PROVIDED DATA:
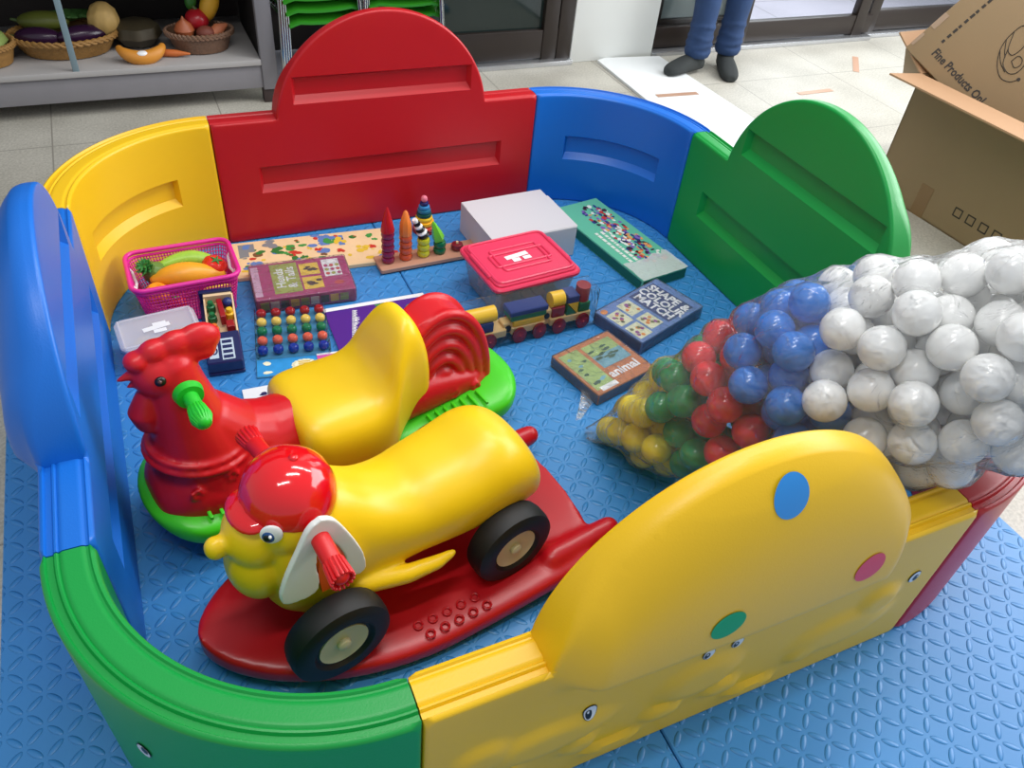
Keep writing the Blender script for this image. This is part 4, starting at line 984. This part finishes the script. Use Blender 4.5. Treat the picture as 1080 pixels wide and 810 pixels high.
book('picture_card', 'small white illustrated card beside the rooster seat front', [(256, 411), (305, 402), (312, 428), (260, 438)], .004, [WHITE, mat('pr1', (200, 70, 70)), mat('pr2', (40, 40, 90)), mat('pr3', (220, 170, 160))], cd_, 'card')
# wooden train in shrink wrap
pA, pB = at(500, 372), at(622, 343); d = pB-pA; a = math.atan2(d.y, d.x)
tr = thing('wooden_train', 'wrapped wooden block train in front of the pink lidded box', 'toy train', (pA.x, pA.y, 0), a); tr.scale = (1, 1.1, 1.2); TL = d.length
RW = mat('train_red', (140, 28, 38), rough=.25); NW = mat('natural_wood', (225, 190, 130), rough=.45, var=.1)
def car(x0, x1, axles):
    f = MB(); f.rr(x1-x0, .048, .004, .020, .040, .002, 0, T3((x0+x1)/2, .03, 0)); ch = f.build('chassis', NW, tr, label='natural wood chassis')
    for ax_ in axles:
        for y in (0, .060):
            wv = MB().lathe([(.019, -.004), (.021, -.002), (.021, .003), (.013, .005), (.004, .006), (.003, .008), (.0005, .009)], 24, 0, T3(ax_, y, .021, PI/2 if y < .01 else -PI/2)).build('wheel', RW, tr)
car(-.035, TL*.27, (.0, TL*.12+.0)); car(TL*.31, TL*.60, (TL*.37, TL*.54)); car(TL*.64, TL*1.0, (TL*.71, TL*.92))
def blk(b, m, lb): b.build('block', m, tr, label=lb)
def arch_block(x0, x1, z0, z1, h=.045):
    o = [(x0, z0), (x1, z0)]+[((x0+x1)/2+(x1-x0)/2*cos(q), z0+(z1-z0)*sin(q)) for q in [PI*k/12 for k in range(0, 13)]][0:13]; return o
Tp = lambda: Matrix.Translation((0, .052, 0)) @ Matrix.Rotation(PI/2, 4, 'X')
b = MB(); b.rr(TL*.20, .042, .003, .040, .066, .002, 0, T3(-.010+TL*.09, .03, 0)); blk(b, CB, 'navy block')
b = MB(); b.tube([(-.02+TL*.0, .03, .078), (TL*.19, .03, .078)], .019, 24, 0); blk(b, CY, 'yellow roller block')
b = MB(); b.rr(TL*.26, .044, .003, .040, .056, .002, 0, T3(TL*.455, .03, 0)); blk(b, CY, 'yellow block')
b = MB(); b.rr(TL*.30, .044, .003, .056, .070, .002, 0, T3(TL*.450, .03, 0)); blk(b, CG, 'green block')
b = MB(); b.rr(TL*.32, .046, .003, .070, .084, .002, 0, T3(TL*.45, .03, 0)); blk(b, CB, 'blue roof block')
b = MB(); b.rr(.030, .03, .003, .022, .05, .002, 0, T3(TL*.29, .03, 0)); b.lathe([(.009, 0), (.009, .003), (.001, .003)], 16, 1, T3(TL*.29, .0145, .036, PI/2)); blk(b, [NW, BLACK], 'wooden coupling block')
b = MB(); b.rr(.032, .03, .003, .022, .062, .002, 0, T3(TL*.615, .03, 0)); b.lathe([(.008, 0), (.008, .003), (.001, .003)], 16, 1, T3(TL*.615, .0145, .048, PI/2)); blk(b, [NW, BLACK], 'wooden coupling block')
b = MB(); b.rr(TL*.11, .042, .003, .040, .068, .002, 0, T3(TL*.71, .03, 0)); blk(b, RW, 'red block')
b = MB(); b.tube([(TL*.655, .03, .080), (TL*.765, .03, .080)], .019, 24); blk(b, CY, 'yellow roller block')
b = MB(); b.prism([(TL*.78, .040), (TL*.87, .040), (TL*.78, .070)], .0, .044, 0, Tp()); blk(b, CG, 'green wedge block')
b = MB(); b.prism([(TL*.875, .041), (TL*.875, .072), (TL*.785, .072)], .0, .044, 0, Tp()); blk(b, CY, 'yellow wedge block')
b = MB(); b.rr(TL*.10, .044, .003, .072, .092, .002, 0, T3(TL*.83, .03, 0)); blk(b, CB, 'blue block')
b = MB(); b.rr(TL*.095, .042, .003, .040, .066, .002, 0, T3(TL*.94, .03, 0)); blk(b, CG, 'dark block')
b = MB(); b.tube([(TL*.94, .03, .066), (TL*.94, .03, .104)], [.020, .020], 20); blk(b, RW, 'red chimney block')
b = MB(); b.rr(TL+.06, .070, .012, .0015, .110, .010, 0, T3(TL/2-.015, .03, 0)); b.build('plastic_wrap', rb, tr, label='clear loose wrap')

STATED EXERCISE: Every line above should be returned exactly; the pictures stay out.

TASK SOLUTION:
Keep writing the Blender script for this image. This is part 4, starting at line 984. This part finishes the script. Use Blender 4.5. Treat the picture as 1080 pixels wide and 810 pixels high.
book('picture_card', 'small white illustrated card beside the rooster seat front', [(256, 411), (305, 402), (312, 428), (260, 438)], .004, [WHITE, mat('pr1', (200, 70, 70)), mat('pr2', (40, 40, 90)), mat('pr3', (220, 170, 160))], cd_, 'card')
# wooden train in shrink wrap
pA, pB = at(500, 372), at(622, 343); d = pB-pA; a = math.atan2(d.y, d.x)
tr = thing('wooden_train', 'wrapped wooden block train in front of the pink lidded box', 'toy train', (pA.x, pA.y, 0), a); tr.scale = (1, 1.1, 1.2); TL = d.length
RW = mat('train_red', (140, 28, 38), rough=.25); NW = mat('natural_wood', (225, 190, 130), rough=.45, var=.1)
def car(x0, x1, axles):
    f = MB(); f.rr(x1-x0, .048, .004, .020, .040, .002, 0, T3((x0+x1)/2, .03, 0)); ch = f.build('chassis', NW, tr, label='natural wood chassis')
    for ax_ in axles:
        for y in (0, .060):
            wv = MB().lathe([(.019, -.004), (.021, -.002), (.021, .003), (.013, .005), (.004, .006), (.003, .008), (.0005, .009)], 24, 0, T3(ax_, y, .021, PI/2 if y < .01 else -PI/2)).build('wheel', RW, tr)
car(-.035, TL*.27, (.0, TL*.12+.0)); car(TL*.31, TL*.60, (TL*.37, TL*.54)); car(TL*.64, TL*1.0, (TL*.71, TL*.92))
def blk(b, m, lb): b.build('block', m, tr, label=lb)
def arch_block(x0, x1, z0, z1, h=.045):
    o = [(x0, z0), (x1, z0)]+[((x0+x1)/2+(x1-x0)/2*cos(q), z0+(z1-z0)*sin(q)) for q in [PI*k/12 for k in range(0, 13)]][0:13]; return o
Tp = lambda: Matrix.Translation((0, .052, 0)) @ Matrix.Rotation(PI/2, 4, 'X')
b = MB(); b.rr(TL*.20, .042, .003, .040, .066, .002, 0, T3(-.010+TL*.09, .03, 0)); blk(b, CB, 'navy block')
b = MB(); b.tube([(-.02+TL*.0, .03, .078), (TL*.19, .03, .078)], .019, 24, 0); blk(b, CY, 'yellow roller block')
b = MB(); b.rr(TL*.26, .044, .003, .040, .056, .002, 0, T3(TL*.455, .03, 0)); blk(b, CY, 'yellow block')
b = MB(); b.rr(TL*.30, .044, .003, .056, .070, .002, 0, T3(TL*.450, .03, 0)); blk(b, CG, 'green block')
b = MB(); b.rr(TL*.32, .046, .003, .070, .084, .002, 0, T3(TL*.45, .03, 0)); blk(b, CB, 'blue roof block')
b = MB(); b.rr(.030, .03, .003, .022, .05, .002, 0, T3(TL*.29, .03, 0)); b.lathe([(.009, 0), (.009, .003), (.001, .003)], 16, 1, T3(TL*.29, .0145, .036, PI/2)); blk(b, [NW, BLACK], 'wooden coupling block')
b = MB(); b.rr(.032, .03, .003, .022, .062, .002, 0, T3(TL*.615, .03, 0)); b.lathe([(.008, 0), (.008, .003), (.001, .003)], 16, 1, T3(TL*.615, .0145, .048, PI/2)); blk(b, [NW, BLACK], 'wooden coupling block')
b = MB(); b.rr(TL*.11, .042, .003, .040, .068, .002, 0, T3(TL*.71, .03, 0)); blk(b, RW, 'red block')
b = MB(); b.tube([(TL*.655, .03, .080), (TL*.765, .03, .080)], .019, 24); blk(b, CY, 'yellow roller block')
b = MB(); b.prism([(TL*.78, .040), (TL*.87, .040), (TL*.78, .070)], .0, .044, 0, Tp()); blk(b, CG, 'green wedge block')
b = MB(); b.prism([(TL*.875, .041), (TL*.875, .072), (TL*.785, .072)], .0, .044, 0, Tp()); blk(b, CY, 'yellow wedge block')
b = MB(); b.rr(TL*.10, .044, .003, .072, .092, .002, 0, T3(TL*.83, .03, 0)); blk(b, CB, 'blue block')
b = MB(); b.rr(TL*.095, .042, .003, .040, .066, .002, 0, T3(TL*.94, .03, 0)); blk(b, CG, 'dark block')
b = MB(); b.tube([(TL*.94, .03, .066), (TL*.94, .03, .104)], [.020, .020], 20); blk(b, RW, 'red chimney block')
b = MB(); b.rr(TL+.06, .070, .012, .0015, .110, .010, 0, T3(TL/2-.015, .03, 0)); b.build('plastic_wrap', rb, tr, label='clear loose wrap')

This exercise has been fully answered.